Doug Tompkins, a late avid climber, and responsible for the largest national park donation in history of Conservation Patagonia in Chile, speaks in response to those who say that we can’t turn back, “What happens when you get to the edge of the cliff? You either take one step forward or turn 180 degrees and take one step forward. Then which way are you going? Which way is progress?”

These words speak nothing but the utter truth, that following a beaten path will not lead us to progress, that turning back to the basics is the only way to move forward. To think that simplifying your life has become the harder alternative to complicating it.

But in many ways, we have already begun to regress in a few departments. One evident instance of this is the dwindling amount of biodiversity and wildlife species we are facing. We have passed the peak, and are now in retrograde to no fault but our own. By trying to accommodate and transform the established ecosystem order, we are leaving little to no room left for those conflicting life forms that continue to survive off the structure of nature.

Another warning sign being, in the development of language and written text; when most populations began writing through partial script, a system representative of methodical, mathematical, and numerical information, we grew to write in full script, being able to record myths, novels, letters and complete thoughts of spoken language. But partial script is coming back now as our dominant form of language, in print, in thought, in comprehension.

Too many of us suffer from stimulant fatigue. A momentary flash to grab our attention, then there’s a sound, next a vibration, minute after minute we’re being distracted, and our minds can no longer decipher what is relevant or not. We have practically paraphrased our language. Connection can be understood through the amount of online likes one has. Trust has become as simple to gain as the sum of currency. Time is accepted as a linear, chronological sequence of seconds. We are evolving with our technology, to think in equations of one’s and zero’s and to leave behind the sensation of genuine understanding.

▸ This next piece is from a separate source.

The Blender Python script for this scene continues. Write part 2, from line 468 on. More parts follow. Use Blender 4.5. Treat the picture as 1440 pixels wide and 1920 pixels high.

This paradise of mine feels unattainable at this time. I can feel myself being pulled further and farther away from ever finding it. I feel myself around people that aren’t helping me find my purpose, but rather getting me more and more caught up in the distractions I try to avoid. The more time I spend in this environment, the more I feel myself victim to the stimulation, the distraction, and the insecurity manifested by our creation. With the trajectory of our population heading in the direction of hatred and hostility, I don’t know where I will find my home. So, I argue once again, that we accept that we have come to the sidewalk’s end, and that it is time for us to begin the long, winding journey back.